Monday, August 1, 2016

The Phenomena of Teflon Don

Cleon of Athens

I would suggest that calling Donald Trump a "demagogue“ is niether hyperbolic nor an insult, (as the term was not in it's place of birth, ancient Athens). It is perhaps, just accurate.

“A demagogue /ˈdɛməɡɒɡ/ (from Greek δημαγωγός, a popular leader, a leader of the mob, from δμος, …a political leader in a democracy who gains popularity by appealing to the passions, prejudices, and ignorance of the common people.

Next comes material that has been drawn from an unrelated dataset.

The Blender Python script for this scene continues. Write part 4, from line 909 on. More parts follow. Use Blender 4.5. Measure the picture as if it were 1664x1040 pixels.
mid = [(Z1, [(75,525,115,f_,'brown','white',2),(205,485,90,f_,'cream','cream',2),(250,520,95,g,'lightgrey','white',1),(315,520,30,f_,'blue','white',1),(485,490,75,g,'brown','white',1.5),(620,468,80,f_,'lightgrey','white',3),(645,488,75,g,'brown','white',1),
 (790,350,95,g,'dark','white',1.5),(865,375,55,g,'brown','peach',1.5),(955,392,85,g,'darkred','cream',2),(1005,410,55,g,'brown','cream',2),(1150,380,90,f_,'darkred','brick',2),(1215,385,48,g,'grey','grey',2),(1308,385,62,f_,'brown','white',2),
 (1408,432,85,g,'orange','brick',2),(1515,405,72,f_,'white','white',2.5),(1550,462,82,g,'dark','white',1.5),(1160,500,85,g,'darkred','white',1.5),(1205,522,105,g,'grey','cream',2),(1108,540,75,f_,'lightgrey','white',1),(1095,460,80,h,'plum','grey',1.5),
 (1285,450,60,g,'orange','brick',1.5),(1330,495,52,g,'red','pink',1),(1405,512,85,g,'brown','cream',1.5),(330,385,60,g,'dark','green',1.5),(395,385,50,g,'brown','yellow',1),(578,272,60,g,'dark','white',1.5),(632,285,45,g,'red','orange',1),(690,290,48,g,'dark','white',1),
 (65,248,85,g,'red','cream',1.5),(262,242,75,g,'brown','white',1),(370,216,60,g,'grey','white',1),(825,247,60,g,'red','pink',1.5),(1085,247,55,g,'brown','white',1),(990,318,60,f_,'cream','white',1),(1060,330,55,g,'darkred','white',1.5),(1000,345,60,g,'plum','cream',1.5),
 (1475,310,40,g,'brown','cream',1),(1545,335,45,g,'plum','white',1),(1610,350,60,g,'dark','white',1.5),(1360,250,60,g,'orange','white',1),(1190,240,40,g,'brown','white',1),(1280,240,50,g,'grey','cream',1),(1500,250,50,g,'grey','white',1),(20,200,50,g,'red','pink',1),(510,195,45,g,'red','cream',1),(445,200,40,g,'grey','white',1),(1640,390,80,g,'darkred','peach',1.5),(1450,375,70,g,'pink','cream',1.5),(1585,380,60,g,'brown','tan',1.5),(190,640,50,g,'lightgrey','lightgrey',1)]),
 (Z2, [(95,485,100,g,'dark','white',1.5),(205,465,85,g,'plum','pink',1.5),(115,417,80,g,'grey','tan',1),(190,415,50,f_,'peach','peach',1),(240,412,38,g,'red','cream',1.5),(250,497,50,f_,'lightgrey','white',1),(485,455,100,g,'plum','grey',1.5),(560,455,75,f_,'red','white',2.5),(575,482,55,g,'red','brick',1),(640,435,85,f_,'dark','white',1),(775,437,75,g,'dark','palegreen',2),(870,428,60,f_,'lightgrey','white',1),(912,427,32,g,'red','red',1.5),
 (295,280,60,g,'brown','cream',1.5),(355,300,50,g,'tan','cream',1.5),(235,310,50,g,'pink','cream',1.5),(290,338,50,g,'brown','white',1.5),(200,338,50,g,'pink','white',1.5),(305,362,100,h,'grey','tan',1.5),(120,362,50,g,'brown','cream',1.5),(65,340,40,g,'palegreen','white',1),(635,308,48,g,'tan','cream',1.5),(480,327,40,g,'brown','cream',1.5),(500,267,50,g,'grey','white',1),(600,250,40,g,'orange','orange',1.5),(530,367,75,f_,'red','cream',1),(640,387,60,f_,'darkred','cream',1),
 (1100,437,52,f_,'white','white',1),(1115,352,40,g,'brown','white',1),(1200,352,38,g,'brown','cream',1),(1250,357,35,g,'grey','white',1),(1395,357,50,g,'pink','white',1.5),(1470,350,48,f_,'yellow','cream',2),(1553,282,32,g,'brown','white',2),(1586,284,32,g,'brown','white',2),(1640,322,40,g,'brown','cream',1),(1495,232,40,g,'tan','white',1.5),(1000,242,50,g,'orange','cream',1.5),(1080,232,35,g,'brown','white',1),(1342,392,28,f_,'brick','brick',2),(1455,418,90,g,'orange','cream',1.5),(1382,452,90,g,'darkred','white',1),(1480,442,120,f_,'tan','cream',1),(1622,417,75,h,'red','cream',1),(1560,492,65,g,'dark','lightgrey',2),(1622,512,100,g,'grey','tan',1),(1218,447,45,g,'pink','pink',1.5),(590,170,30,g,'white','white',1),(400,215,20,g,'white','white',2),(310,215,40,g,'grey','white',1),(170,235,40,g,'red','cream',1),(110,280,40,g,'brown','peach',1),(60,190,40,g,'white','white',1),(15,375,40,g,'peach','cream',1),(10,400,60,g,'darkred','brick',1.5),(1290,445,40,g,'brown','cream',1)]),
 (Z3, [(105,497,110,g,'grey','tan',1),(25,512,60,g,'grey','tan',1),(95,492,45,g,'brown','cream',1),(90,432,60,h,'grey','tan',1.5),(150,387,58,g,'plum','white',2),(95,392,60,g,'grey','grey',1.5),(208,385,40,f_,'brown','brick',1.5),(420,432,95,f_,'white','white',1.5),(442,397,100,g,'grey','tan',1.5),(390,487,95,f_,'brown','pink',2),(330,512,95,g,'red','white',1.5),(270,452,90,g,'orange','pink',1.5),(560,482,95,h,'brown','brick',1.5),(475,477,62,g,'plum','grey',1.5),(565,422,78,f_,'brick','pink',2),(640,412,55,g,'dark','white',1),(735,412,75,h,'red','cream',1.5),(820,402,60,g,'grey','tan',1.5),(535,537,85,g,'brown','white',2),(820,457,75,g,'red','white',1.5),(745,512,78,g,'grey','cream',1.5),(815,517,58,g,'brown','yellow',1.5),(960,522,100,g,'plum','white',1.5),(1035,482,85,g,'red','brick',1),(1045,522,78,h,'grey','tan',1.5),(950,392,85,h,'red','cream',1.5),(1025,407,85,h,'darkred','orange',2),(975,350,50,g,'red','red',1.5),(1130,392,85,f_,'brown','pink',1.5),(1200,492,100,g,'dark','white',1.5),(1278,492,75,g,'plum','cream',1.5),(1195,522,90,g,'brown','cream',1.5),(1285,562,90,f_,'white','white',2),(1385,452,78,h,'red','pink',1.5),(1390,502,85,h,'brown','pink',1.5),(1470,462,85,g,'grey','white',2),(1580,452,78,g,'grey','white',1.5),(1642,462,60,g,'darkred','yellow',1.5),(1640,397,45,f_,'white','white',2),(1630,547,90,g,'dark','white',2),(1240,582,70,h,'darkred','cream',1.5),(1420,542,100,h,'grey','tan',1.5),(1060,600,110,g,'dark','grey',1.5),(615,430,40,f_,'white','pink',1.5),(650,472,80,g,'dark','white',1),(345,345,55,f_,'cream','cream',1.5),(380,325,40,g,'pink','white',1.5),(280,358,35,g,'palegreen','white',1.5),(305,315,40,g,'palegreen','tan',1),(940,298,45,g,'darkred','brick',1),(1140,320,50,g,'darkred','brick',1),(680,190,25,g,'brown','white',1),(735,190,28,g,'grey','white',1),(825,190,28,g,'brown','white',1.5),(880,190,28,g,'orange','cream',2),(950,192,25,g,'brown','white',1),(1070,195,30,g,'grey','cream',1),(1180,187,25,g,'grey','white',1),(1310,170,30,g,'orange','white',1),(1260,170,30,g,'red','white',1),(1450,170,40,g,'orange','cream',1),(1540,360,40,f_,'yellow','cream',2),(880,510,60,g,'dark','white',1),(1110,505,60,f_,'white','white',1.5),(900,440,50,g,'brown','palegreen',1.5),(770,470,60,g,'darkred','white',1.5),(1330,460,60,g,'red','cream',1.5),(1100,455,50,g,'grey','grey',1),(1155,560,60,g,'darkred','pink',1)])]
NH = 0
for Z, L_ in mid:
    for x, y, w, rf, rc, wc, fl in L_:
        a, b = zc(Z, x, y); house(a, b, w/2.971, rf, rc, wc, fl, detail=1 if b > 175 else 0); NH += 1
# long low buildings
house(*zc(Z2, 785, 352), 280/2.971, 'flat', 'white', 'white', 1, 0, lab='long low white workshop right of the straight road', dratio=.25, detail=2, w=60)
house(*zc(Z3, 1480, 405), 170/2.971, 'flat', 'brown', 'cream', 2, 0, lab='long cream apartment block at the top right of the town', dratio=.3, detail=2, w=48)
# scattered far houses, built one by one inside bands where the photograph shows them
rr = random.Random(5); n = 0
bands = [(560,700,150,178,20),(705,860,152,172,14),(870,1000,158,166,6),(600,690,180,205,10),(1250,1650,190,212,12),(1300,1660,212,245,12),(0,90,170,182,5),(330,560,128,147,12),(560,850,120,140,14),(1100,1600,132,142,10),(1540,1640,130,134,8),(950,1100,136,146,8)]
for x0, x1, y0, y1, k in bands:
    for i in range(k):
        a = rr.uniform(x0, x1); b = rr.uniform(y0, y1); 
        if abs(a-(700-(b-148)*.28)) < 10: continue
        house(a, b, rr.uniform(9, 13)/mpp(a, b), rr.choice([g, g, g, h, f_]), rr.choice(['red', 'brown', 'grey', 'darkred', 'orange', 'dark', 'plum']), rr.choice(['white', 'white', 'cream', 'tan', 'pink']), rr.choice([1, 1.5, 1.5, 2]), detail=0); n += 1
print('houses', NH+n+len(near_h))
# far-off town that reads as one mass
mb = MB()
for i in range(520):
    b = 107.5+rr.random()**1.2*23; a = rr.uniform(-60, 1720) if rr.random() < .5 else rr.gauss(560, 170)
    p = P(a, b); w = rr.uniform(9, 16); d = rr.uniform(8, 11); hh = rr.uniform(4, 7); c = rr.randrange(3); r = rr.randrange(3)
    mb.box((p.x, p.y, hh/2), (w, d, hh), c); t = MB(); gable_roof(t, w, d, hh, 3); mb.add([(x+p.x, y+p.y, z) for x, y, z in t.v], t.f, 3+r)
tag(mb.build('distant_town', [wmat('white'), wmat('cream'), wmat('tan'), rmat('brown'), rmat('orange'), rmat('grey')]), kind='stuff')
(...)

Demagogues usually oppose deliberation and advocate immediate, violent action to address a national crisis; they accuse moderate and thoughtful opponents of weakness. “

The methods of demagogues
Scapegoating
Fearmongering
Lying
Emotional oratory and personal magnetism
Violence and physical intimidation
Personal insults and ridicule
Gross oversimplification
Accusing opponents of weakness and disloyalty

One of the historically apparent characteristics of a demagogue is to be a “teflon candidate”. It is rationally arguable the Donald Trump is close to being classic demagogue  and may be an absolutely American version of one, (Americans somehow separate the “elite” from the “wealthy…as foreign folks have pointed out, we tend to confuse “rich” with clever or smart).

Teflon is a nickname given to persons, particularly in politics, to whom criticism does not seem to stick. The term comes from Teflon, the brand name by DuPont of a "non-stick" chemical used on cookware.”



To back him for president, assuming it is not just a matter of party loyalty, one must suspend one's analytic functions on what he says, or at least not notice the apparent irrationality in what he says. For the supporter, maybe they have shrouded their own brain with teflon.